## Begin
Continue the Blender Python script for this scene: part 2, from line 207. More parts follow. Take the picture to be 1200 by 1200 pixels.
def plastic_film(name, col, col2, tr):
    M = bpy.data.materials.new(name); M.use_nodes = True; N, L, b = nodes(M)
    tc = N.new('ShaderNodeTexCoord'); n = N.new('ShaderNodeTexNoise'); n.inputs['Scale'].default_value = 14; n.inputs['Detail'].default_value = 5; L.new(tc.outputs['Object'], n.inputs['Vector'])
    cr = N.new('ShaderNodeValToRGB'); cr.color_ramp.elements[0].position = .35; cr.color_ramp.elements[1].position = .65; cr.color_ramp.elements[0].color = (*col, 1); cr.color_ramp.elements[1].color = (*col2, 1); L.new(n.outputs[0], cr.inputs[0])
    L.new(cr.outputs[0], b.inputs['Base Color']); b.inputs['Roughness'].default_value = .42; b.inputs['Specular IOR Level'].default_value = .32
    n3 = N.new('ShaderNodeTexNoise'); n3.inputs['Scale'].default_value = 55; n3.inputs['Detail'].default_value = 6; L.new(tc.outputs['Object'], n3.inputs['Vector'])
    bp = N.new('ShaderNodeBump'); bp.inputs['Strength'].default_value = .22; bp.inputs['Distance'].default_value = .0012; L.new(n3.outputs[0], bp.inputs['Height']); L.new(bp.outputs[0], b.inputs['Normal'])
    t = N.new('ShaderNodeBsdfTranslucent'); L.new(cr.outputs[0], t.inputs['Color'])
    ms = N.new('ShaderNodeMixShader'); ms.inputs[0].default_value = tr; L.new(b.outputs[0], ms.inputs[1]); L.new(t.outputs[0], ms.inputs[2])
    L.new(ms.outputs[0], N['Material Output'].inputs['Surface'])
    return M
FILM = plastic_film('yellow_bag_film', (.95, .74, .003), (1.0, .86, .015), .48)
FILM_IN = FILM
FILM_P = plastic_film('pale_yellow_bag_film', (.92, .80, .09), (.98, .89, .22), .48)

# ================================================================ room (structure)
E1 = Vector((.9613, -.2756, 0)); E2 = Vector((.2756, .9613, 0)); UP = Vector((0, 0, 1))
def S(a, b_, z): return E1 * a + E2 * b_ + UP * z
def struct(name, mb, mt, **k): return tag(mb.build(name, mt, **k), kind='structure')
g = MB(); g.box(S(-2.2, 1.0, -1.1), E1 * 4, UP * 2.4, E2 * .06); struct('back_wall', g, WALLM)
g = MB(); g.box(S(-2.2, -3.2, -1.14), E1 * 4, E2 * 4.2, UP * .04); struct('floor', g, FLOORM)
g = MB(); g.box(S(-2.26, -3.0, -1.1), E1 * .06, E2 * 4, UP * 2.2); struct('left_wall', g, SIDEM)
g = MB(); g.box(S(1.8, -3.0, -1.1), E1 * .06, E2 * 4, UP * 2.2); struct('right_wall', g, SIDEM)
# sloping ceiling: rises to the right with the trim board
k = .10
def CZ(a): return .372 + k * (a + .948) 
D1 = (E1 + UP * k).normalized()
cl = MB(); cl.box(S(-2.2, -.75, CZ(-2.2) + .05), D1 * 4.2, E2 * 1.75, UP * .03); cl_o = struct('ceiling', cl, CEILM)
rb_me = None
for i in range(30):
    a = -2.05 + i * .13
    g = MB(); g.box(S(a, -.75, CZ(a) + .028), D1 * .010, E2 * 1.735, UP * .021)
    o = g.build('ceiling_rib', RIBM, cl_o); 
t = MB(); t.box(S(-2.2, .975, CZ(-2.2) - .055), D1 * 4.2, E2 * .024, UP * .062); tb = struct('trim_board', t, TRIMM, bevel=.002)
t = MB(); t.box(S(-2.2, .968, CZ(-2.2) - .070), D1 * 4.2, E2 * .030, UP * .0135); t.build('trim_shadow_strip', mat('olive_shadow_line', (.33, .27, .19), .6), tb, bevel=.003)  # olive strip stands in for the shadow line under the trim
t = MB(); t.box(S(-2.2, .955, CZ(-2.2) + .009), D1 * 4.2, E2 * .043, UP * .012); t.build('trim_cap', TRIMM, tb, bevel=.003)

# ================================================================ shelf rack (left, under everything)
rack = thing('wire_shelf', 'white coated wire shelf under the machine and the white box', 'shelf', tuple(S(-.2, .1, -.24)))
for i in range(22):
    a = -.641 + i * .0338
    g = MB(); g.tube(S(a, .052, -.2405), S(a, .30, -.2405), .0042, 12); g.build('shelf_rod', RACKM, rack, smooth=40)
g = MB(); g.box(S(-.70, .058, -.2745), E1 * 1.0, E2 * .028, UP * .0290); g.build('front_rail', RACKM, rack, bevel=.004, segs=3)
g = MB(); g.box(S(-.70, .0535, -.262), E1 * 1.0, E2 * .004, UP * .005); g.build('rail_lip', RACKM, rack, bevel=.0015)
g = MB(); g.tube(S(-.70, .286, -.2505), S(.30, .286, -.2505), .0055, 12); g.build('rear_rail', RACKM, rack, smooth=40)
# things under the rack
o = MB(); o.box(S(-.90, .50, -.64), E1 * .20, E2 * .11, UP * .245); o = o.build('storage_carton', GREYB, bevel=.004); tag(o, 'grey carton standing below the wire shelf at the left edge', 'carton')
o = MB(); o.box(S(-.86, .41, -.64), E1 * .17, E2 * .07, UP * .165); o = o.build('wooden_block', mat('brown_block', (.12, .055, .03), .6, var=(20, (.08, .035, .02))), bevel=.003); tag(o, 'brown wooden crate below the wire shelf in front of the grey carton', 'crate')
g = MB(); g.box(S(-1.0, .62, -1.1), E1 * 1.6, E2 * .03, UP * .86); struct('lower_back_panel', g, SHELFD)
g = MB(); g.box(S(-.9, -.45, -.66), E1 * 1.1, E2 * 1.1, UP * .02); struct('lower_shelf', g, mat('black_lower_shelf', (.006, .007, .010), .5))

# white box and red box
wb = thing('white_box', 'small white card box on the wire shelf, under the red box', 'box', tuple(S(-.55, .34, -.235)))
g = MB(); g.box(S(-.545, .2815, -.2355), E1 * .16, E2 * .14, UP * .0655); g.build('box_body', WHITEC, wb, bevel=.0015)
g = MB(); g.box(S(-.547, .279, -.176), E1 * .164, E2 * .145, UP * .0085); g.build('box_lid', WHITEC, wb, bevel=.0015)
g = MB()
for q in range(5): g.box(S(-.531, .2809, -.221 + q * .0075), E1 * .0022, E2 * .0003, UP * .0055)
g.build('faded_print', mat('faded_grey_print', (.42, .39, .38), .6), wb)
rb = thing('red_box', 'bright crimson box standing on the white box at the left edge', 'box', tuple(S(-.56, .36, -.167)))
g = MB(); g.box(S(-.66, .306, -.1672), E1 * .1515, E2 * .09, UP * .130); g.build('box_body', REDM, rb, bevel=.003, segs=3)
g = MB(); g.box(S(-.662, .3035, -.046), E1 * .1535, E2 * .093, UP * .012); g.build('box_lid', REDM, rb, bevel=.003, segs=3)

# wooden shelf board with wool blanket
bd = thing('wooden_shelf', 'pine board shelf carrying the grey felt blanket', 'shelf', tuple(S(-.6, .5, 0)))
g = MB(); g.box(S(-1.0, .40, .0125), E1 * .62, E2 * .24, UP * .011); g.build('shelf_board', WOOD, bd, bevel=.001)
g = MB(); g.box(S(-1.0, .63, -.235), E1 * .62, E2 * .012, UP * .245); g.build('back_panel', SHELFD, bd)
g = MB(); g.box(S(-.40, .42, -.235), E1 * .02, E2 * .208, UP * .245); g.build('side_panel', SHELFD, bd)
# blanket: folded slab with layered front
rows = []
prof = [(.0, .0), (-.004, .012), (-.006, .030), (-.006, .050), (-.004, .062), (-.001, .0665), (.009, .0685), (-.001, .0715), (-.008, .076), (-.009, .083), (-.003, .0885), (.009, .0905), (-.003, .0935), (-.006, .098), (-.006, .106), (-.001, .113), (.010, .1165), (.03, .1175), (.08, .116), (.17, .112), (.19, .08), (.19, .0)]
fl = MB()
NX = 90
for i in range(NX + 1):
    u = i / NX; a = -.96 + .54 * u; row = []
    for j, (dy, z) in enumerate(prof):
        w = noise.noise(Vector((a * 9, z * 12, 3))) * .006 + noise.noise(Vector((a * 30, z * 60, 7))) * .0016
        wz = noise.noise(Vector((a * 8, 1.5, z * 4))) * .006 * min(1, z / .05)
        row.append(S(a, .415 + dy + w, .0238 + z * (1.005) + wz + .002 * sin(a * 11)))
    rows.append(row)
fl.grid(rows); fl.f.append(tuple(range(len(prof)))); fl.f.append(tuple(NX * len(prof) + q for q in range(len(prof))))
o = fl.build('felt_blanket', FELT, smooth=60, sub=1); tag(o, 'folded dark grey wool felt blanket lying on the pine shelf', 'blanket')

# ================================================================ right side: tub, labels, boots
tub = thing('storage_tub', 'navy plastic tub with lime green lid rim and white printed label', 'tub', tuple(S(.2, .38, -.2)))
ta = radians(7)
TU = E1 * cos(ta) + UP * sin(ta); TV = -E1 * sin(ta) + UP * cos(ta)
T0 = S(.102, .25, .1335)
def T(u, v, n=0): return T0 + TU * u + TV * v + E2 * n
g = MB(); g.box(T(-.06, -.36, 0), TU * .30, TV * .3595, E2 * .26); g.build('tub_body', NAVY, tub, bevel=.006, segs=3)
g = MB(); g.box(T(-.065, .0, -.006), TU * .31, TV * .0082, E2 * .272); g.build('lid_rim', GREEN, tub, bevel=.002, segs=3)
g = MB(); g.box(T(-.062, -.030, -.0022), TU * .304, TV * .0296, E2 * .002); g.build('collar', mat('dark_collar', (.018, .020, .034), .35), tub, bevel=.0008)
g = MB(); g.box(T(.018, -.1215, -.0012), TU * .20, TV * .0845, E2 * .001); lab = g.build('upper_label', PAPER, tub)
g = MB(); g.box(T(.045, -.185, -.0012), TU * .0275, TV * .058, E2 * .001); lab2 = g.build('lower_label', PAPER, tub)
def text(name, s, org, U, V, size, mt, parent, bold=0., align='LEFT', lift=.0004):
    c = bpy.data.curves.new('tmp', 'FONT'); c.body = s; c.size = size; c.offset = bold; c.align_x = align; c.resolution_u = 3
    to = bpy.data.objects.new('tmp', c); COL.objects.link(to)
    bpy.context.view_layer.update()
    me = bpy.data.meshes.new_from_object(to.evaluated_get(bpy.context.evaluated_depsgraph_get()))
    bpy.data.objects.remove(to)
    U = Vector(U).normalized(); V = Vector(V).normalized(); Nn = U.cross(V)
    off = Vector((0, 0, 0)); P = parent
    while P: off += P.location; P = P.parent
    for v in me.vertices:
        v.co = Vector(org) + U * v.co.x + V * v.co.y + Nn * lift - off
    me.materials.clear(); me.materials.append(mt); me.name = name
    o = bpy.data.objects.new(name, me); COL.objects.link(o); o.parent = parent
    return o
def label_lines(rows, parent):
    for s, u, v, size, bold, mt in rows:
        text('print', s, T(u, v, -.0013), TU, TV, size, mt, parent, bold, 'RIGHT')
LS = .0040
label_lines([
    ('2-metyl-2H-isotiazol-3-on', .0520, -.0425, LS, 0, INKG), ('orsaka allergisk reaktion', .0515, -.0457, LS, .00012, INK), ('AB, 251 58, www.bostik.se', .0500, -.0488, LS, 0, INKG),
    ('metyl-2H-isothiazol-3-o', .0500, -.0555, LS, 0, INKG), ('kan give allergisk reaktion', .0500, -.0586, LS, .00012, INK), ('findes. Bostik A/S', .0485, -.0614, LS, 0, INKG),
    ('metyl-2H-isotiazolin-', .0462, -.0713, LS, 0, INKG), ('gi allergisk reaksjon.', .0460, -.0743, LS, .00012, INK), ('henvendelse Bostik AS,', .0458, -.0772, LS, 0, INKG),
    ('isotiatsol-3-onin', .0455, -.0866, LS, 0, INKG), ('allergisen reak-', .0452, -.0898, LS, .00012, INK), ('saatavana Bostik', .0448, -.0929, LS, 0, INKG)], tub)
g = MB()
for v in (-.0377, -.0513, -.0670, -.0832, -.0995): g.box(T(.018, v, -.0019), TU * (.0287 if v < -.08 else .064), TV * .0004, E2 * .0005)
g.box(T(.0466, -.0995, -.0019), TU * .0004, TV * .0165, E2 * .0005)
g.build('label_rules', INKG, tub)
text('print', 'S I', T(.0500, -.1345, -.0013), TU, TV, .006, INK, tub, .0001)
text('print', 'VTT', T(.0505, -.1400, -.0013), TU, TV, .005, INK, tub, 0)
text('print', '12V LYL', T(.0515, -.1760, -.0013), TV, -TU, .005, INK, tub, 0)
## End
Write out exactly, please, the lines beginning at the start of the material and ending with the line that holds "(.98, .89, .22), .48)", both included.

Continue the Blender Python script for this scene: part 2, from line 207. More parts follow. Take the picture to be 1200 by 1200 pixels.
def plastic_film(name, col, col2, tr):
    M = bpy.data.materials.new(name); M.use_nodes = True; N, L, b = nodes(M)
    tc = N.new('ShaderNodeTexCoord'); n = N.new('ShaderNodeTexNoise'); n.inputs['Scale'].default_value = 14; n.inputs['Detail'].default_value = 5; L.new(tc.outputs['Object'], n.inputs['Vector'])
    cr = N.new('ShaderNodeValToRGB'); cr.color_ramp.elements[0].position = .35; cr.color_ramp.elements[1].position = .65; cr.color_ramp.elements[0].color = (*col, 1); cr.color_ramp.elements[1].color = (*col2, 1); L.new(n.outputs[0], cr.inputs[0])
    L.new(cr.outputs[0], b.inputs['Base Color']); b.inputs['Roughness'].default_value = .42; b.inputs['Specular IOR Level'].default_value = .32
    n3 = N.new('ShaderNodeTexNoise'); n3.inputs['Scale'].default_value = 55; n3.inputs['Detail'].default_value = 6; L.new(tc.outputs['Object'], n3.inputs['Vector'])
    bp = N.new('ShaderNodeBump'); bp.inputs['Strength'].default_value = .22; bp.inputs['Distance'].default_value = .0012; L.new(n3.outputs[0], bp.inputs['Height']); L.new(bp.outputs[0], b.inputs['Normal'])
    t = N.new('ShaderNodeBsdfTranslucent'); L.new(cr.outputs[0], t.inputs['Color'])
    ms = N.new('ShaderNodeMixShader'); ms.inputs[0].default_value = tr; L.new(b.outputs[0], ms.inputs[1]); L.new(t.outputs[0], ms.inputs[2])
    L.new(ms.outputs[0], N['Material Output'].inputs['Surface'])
    return M
FILM = plastic_film('yellow_bag_film', (.95, .74, .003), (1.0, .86, .015), .48)
FILM_IN = FILM
FILM_P = plastic_film('pale_yellow_bag_film', (.92, .80, .09), (.98, .89, .22), .48)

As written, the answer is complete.